Camerarius wolle dieses Werk nun dem Rat der Stadt Zwickau zum Gebrauch in der städtischen Schule zusenden, die er auch mit Lobesworten bedenkt. Diese müsse er schon deshalb hochschätzen, weil der Rat seinen Schwiegersohn zum Leiter dieser Schule ernannt habe.

(Jochen Schultheiß)

Anmerkungen

  • Mit dem angesprochenen Schwiegersohn ist Esrom Rüdinger gemeint, der mit Camerarius' Tochter Anna verheiratet und Rektor in Zwickau war (vgl. Woitkowitz 2003, S. 199, 231, 347).
  • Die didaktische Ausrichtung des Werkes wird durch einen Brief des Druckers Oporinus an Camerarius, der vom 20. Juni 1551 datiert, bestätigt.

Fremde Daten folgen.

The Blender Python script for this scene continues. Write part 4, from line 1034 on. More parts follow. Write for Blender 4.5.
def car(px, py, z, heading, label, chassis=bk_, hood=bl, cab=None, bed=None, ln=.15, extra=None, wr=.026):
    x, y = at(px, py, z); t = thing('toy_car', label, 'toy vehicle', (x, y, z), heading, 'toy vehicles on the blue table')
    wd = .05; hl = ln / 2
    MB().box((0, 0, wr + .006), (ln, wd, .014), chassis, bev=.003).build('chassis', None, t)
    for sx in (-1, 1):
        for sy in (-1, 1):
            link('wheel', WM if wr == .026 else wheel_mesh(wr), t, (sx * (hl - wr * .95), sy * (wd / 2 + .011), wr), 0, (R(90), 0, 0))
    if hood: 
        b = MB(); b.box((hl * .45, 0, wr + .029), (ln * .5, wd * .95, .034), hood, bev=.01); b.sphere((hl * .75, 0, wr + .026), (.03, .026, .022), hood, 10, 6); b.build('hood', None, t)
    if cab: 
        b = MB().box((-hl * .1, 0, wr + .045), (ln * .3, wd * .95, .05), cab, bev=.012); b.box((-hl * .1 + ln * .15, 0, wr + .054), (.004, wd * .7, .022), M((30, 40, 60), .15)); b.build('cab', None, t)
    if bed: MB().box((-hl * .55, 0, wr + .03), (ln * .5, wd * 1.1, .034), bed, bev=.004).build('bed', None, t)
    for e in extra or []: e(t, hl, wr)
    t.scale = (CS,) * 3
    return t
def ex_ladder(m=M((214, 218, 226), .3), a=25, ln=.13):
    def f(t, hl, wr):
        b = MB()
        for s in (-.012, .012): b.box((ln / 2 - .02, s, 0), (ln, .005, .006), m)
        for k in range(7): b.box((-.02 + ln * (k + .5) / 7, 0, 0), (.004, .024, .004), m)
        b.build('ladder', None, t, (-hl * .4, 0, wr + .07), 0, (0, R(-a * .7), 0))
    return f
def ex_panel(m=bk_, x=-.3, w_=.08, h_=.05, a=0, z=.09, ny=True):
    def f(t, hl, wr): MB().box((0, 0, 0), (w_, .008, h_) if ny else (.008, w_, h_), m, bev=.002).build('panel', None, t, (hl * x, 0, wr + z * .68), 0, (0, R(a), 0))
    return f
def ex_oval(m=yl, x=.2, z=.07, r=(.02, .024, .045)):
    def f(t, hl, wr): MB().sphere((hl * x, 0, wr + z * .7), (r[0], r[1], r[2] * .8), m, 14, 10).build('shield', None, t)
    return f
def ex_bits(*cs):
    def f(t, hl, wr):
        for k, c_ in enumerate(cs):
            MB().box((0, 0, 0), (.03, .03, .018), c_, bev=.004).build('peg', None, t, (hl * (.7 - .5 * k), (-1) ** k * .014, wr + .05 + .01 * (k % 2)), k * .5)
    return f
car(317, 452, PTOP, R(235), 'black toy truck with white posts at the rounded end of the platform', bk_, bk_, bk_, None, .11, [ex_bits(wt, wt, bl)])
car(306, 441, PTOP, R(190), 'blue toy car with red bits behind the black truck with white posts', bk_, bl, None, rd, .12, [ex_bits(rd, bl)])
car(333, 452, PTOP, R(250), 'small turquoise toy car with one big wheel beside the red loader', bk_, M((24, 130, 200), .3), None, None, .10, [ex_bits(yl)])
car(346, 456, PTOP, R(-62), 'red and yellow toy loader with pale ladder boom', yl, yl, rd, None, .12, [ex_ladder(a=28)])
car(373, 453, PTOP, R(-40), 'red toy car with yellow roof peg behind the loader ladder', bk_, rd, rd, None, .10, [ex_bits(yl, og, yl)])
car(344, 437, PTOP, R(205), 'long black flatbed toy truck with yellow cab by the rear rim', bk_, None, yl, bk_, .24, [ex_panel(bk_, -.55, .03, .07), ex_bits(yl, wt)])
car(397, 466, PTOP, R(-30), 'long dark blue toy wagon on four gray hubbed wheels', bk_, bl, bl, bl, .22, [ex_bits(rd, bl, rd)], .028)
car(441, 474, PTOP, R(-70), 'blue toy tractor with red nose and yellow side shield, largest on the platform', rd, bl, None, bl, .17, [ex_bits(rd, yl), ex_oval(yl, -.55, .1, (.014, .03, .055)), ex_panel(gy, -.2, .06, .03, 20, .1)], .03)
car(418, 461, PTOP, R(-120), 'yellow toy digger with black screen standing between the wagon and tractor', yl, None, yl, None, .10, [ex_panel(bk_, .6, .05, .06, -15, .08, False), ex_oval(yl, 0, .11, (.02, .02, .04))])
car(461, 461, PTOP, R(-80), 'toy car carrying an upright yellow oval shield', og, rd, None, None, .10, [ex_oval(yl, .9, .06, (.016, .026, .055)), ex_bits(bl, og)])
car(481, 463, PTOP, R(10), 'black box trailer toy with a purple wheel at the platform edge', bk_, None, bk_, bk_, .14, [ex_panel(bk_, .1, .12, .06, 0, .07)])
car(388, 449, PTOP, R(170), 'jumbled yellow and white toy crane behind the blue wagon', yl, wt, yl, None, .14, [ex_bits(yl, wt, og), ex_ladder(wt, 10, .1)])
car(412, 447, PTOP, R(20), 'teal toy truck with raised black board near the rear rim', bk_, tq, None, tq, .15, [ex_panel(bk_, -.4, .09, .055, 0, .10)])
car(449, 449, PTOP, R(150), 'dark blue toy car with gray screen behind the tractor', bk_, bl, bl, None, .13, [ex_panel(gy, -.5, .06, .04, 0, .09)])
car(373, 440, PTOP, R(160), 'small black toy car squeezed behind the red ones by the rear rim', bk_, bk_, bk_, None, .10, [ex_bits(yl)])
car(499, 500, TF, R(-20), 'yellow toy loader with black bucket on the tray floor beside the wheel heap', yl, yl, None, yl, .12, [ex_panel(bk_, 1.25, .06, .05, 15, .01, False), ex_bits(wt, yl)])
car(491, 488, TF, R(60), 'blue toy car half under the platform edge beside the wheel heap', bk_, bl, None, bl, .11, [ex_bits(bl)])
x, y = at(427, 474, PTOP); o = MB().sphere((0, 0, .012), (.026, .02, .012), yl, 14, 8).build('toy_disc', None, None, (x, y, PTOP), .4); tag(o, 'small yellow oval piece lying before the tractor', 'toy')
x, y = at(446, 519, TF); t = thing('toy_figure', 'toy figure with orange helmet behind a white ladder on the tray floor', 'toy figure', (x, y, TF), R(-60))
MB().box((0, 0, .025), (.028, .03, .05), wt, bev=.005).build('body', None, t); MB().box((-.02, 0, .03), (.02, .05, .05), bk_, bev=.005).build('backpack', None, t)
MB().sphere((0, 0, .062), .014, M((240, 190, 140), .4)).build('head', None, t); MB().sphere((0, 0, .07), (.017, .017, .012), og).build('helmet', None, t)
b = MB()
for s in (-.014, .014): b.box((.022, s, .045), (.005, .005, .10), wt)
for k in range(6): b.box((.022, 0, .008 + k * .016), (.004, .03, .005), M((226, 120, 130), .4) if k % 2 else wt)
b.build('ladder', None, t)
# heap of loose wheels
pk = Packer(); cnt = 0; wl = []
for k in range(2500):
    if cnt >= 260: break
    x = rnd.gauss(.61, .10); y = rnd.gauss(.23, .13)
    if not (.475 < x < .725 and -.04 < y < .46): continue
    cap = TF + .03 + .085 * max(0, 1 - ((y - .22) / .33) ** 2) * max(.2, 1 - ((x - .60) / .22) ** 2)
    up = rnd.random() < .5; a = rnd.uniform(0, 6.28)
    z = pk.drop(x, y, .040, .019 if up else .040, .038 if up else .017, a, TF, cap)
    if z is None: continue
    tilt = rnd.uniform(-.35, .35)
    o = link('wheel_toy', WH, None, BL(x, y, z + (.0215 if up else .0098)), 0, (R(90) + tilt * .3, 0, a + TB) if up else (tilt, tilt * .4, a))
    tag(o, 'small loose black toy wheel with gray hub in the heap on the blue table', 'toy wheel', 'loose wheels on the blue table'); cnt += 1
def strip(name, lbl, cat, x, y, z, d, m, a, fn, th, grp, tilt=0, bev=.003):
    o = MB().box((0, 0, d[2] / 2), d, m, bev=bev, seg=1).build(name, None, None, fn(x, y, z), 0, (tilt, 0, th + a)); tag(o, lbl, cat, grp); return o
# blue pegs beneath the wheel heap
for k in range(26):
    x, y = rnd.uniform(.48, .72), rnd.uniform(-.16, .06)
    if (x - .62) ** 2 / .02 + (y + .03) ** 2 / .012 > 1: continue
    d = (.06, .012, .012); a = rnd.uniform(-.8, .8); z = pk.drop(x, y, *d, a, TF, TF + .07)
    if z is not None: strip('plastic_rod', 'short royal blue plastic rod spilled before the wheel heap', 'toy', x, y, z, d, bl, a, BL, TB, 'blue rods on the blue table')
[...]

Der Basler Drucker äußert dort seine Hoffnung, dass eine Neuauflage des "Theognis" nötig sein werde, insbesondere dann, wenn er einmal in Leipzig und in Wittenberg in die Schulen Einzug gehalten haben werde und man angefangen haben werde, öffentlich daraus vorzulesen (Text, Übersetzung und Anmerkungen zu dem Brief bei Steinmann 1969, S. 130).